Saturday, March 2, 2013

CALIFORNIA’S FIRST SPANISH MINERS

Soldiers, settlers, and laborers, part of two mission colonies under the administration of Francisco Garces, mined placer gold in the southeastern Chocolate Mountains in 1780 and 1781. Their mining methods were simple. Placer gold was recovered by winnowing (tossing the lighter materials away by gently shaking a blanket in the wind). Dry washers may also have been used. Their mining endeavors, almost recreational in nature (as they were not mining gold for a living) ended abruptly when the Yuma Indians attacked the two missions on July 17, 1781, killing at least 50 men and taking 67 women and children captive. Mining activity was resumed in this area only after the establishment of the Mexican Republic in 1823.

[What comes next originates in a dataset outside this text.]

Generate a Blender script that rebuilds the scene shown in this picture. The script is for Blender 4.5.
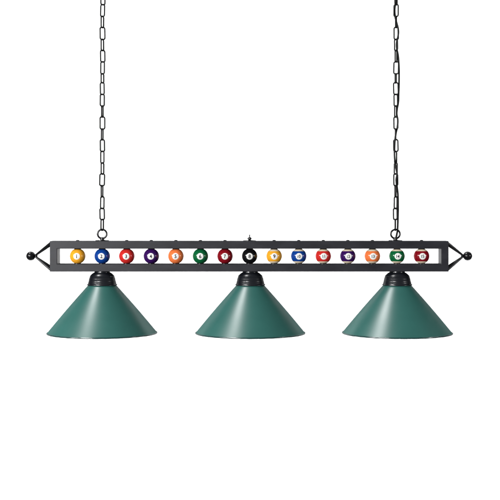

Spanish Miners An early image of Spanish Miners

Also worked in the 1780’s were the placer grounds of Jackson Gulch and the oxided ores of Padre Madre Valley in the Cargo Muchacho Mountains. The Padre y Madre Mine, located 13 miles northwest of Yuma and 3 miles northwest of Ogilby, was one of the most extensively developed early mines. The mine enjoyed a modest production from the 1780’s until 1894 with few interruptions.

Even the name of the mountain range speaks of the early interest in mining in the area. Reportedly in the early 1800s two young lads playing at prospecting in imitation of their fathers came into camp with their shirts loaded with gold ore. Their antics resulted in the name of Cargo Muchacho, for the mountains where they had made their find. Although it is difficult to estimate the area’s gold production during the Spanish and Mexican eras (1780-1848) it was probably not more than half a million dollars.

William P. Blake, a geologist with Lt. Williamson’s Pacific Railroad exploration party, was the first Anglo- American to visit the southern portion of the Cargo Muchacho Mountains with an eye toward mining. In 1853 he reported seeing several quartz veins from three inches to a foot or two in thickness. His observations were recorded in official government reports, but no one acted upon this evidence of possible mineralization until the Southern Pacific Railroad between Yuma and the coast was completed.